Flood cooling probably still most common

Reason enough to look at not only the coolant itself, but also in what form and volume it is supplied to the production point. Here, one can distinguish between different concepts. In classic wet machining, tools and workpiece are flooded with cooling lubricant. “This submersion cooling appears to still be the most widespread,” says Christoffel. “That's because it is easy to implement and has no special requirements for tools and machine,” explains Markus Kannwischer, CTO and member of the executive board at Paul Horn GmbH. However, the energy demand is high and only a few percent of the used cooling lubricant would actually hit the relevant point of the blade. Jochen Nahl, sales director at Grob-Werke, names another disadvantage of the method: “The costs for supplying the machine and for the treatment and disposal of the cooling lubricant are high.”

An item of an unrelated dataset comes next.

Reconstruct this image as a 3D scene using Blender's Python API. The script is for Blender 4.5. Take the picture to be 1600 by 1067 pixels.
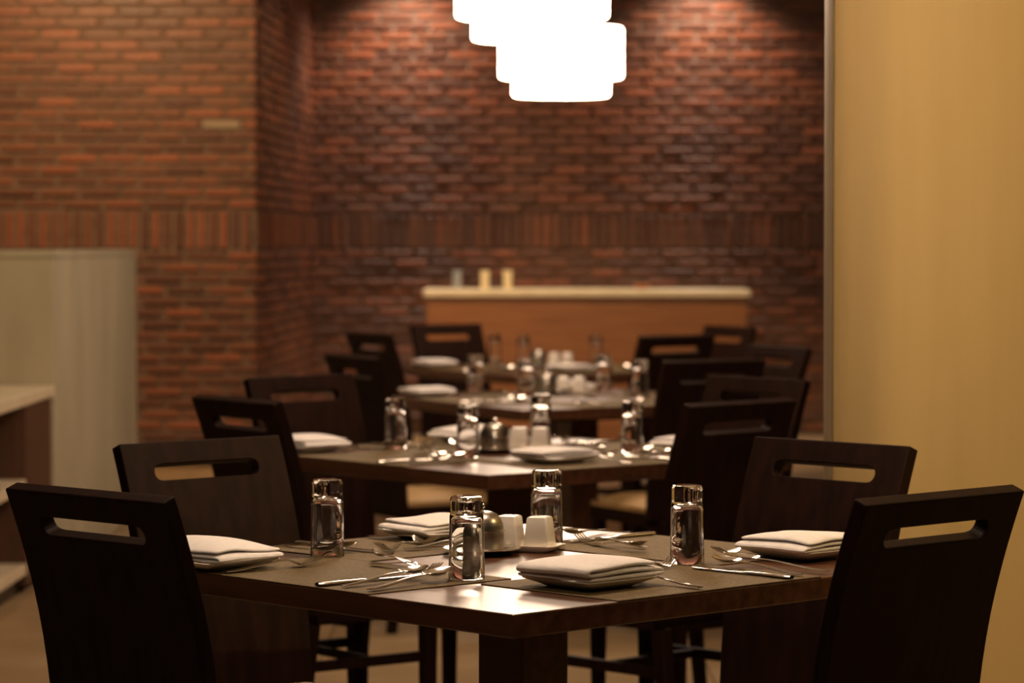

From a cost standpoint, a strong case can be made for other cooling strategies, like minimum-quantity lubrication (MQL) with typical dosages of 5-50 ml per processing hour, high-pressure cooling from 80 bar, or dry machining. Kann-wischer's general advice for users is: “Less is more! The targeted internal coolant supply brings very good results, both in terms of effective cooling and lubrication as well as chip removal.” According to Nahl, MQL machining with its lower energy costs is used particularly in mass production. It offers benefits like cost reduction because there is no need for a cooling lubricant system (supply and removal), lower energy use (no coolant pumps required) and reduced chip disposal and recycling costs.